Ronan Lyons | Personal Website
Ronan Lyons | Personal Website

New reports do little to ease concerns about build costs

This week, a flurry of new reports came out about the housing sector. One, published by the Housing Agency, compares residential construction costs in Ireland to other European countries. It compares the cost of building in Ireland with costs in the UK, France, Germany and the Netherlands. Given that the cost of construction is arguably the single biggest contributor to the housing supply crisis, it is worth delving into this report in a little detail.

The underlying data come from CEEC, the European Council of Construction Economists and Eurostat, as well as country-specific data sources, such as the Society of Chartered Surveyors and the CSO in Ireland. The figures ultimately come from 30 completed projects across the five countries, with most projects completed earlier in the decade and ‘scaled up’ by cost indices. As is true of any cost comparison, it had to make a number of assumptions in order to come up with results. In this instance, it only focused on what are known as ‘base construction costs’. In other words, in addition to excluding site costs, profit and VAT, a host of other costs – integral to the provision of regular housing – had to be excluded too.

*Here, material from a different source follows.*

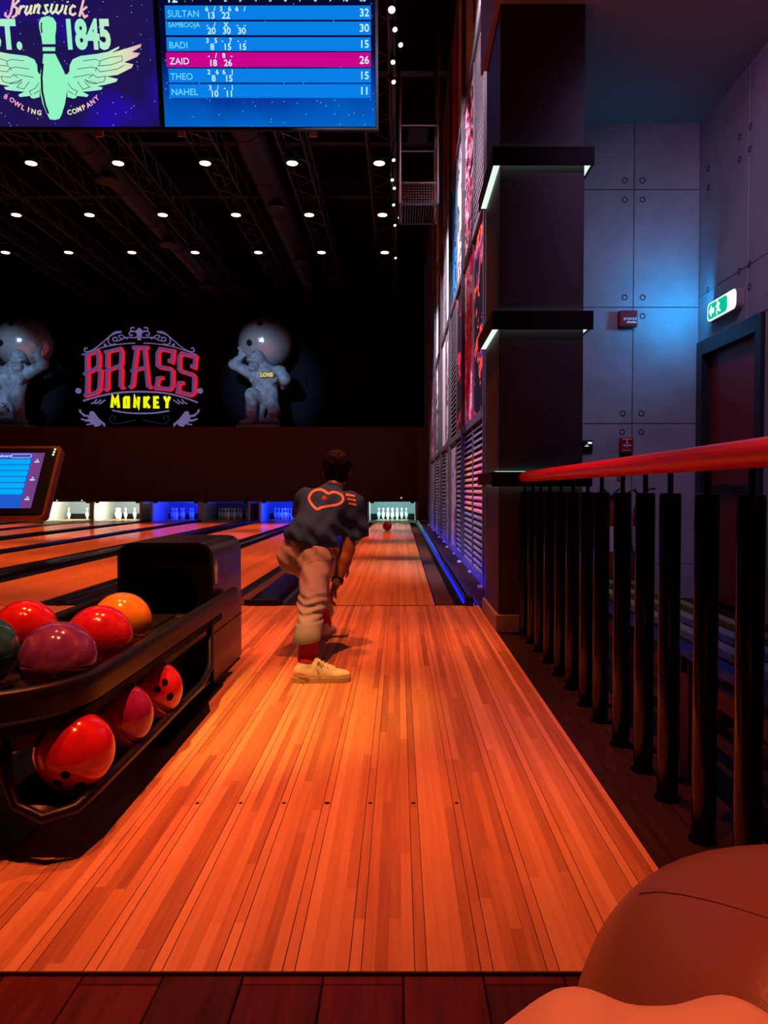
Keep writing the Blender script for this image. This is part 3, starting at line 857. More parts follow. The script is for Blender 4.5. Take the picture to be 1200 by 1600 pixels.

Professional design fees, as well as sales, marketing and legal costs, are not included in the study. In addition, substructures – especially basements – are specifically excluded, as are all external works – roads, paths and fencing – and site utilities. While the exclusion of site costs and VAT is perfectly understandable, it is less obvious that professionals’ fees and the cost of a basement should be excluded. This is particularly true if the construction of a basement is mandatory in Ireland but not in other countries. As basements are very expensive to dig, what may look like similar costs could be very different once plans meet reality.

Similarly, the choice of countries is somewhat unfortunate in both scale and scope. A comparison with four other countries is not nearly as useful as a comparison with 14 (the number of CEEC members) or 40 (not far from the total reported by Eurostat).

More worryingly, the countries chosen were done specifically because they have the labour costs that are “broadly comparable” to Ireland. This is somewhat cart before horse. If labour makes up roughly two thirds of base construction costs, then to focus only on countries with a similar labour cost will drive the results.

How does Ireland compare with Denmark, Sweden, Estonia or Austria? Those are not meaningless comparisons. In fact, it may be more meaningful to compare with countries of a similar size, rather than with the UK, France and Germany. Perhaps just as importantly, the idea of comparing countries with each other is also of limited value. Within the UK, as the report itself notes, construction costs are almost twice as high in London than in Belfast. A more natural unit of analysis is the city, not the country. Large cities do appear to have more expensive building costs than small ones. And this study has put Dublin – and Cork and Galway – in with some of Europe’s biggest cities.

It is therefore not as surprising as it may seem that the headline finding of the report is that construction costs in Ireland are similar to the UK, France and Germany. They are, however, almost 20% more expensive that in the Netherlands, something that the report is oddly silent about.

But perhaps the single biggest limitation of the report is that it is only in index form. Costs in Ireland are expressed as the number “100” and other countries are given relative to this. It is impossible to convert this into affordability and into policy.

We know, for example, from reports by Turner and Townsend, that inflation in Dublin build costs is higher than almost anywhere else they analyse in their reports. (Istanbul and Buenos Aires were the only cities – of 43 covered – with higher cost inflation than Dublin.) Thus, it is somewhat hard to believe the findings of this report that say costs haven’t changed since 2010.

But we also know something from Turner & Townsend reports that is not reported in the Housing Agency’s study: the level of costs. The Turner & Townsend report for 2017 estimates that the cost of building low-rise apartments in Dublin was almost €2,000 per square metre in 2016. Once you have per-square-metre costs, it is possible to work out a baseline for overall costs and therefore for the minimum rent needed for a project to break-even. Crucially, this break-even rent can be compared to incomes in the real economy. But with an index, none of this is possible.

And this is where further concerns arise with the Housing Agency figures: they just don’t seem to tally with anyone’s experience of the construction sector right now.

Going back to that Turner & Townsend report, it believed that based on prevailing inflation, the per-square-metre cost was expected to rise to above €2,100 in 2017 and, if pressures in the market do not change, to almost €2,300 this year. This would put costs in Dublin almost 50% higher than in Paris or Amsterdam, 70% more expensive than Munich and over twice the level in Madrid.

The report released this week by the Housing Agency is so starkly at odds with both sentiment in the sector and other reports such as the one cited above. For that reason alone, it would have been helpful for the report to dig into those differences.

Without that analysis, it is likely that this report will generate more heat than light – on a subject about which much ink has already been spilled. If vision drives strategy, then details drive tactics. Unfortunately, the new costs report does not have the detail that can enable policy to boost housing supply.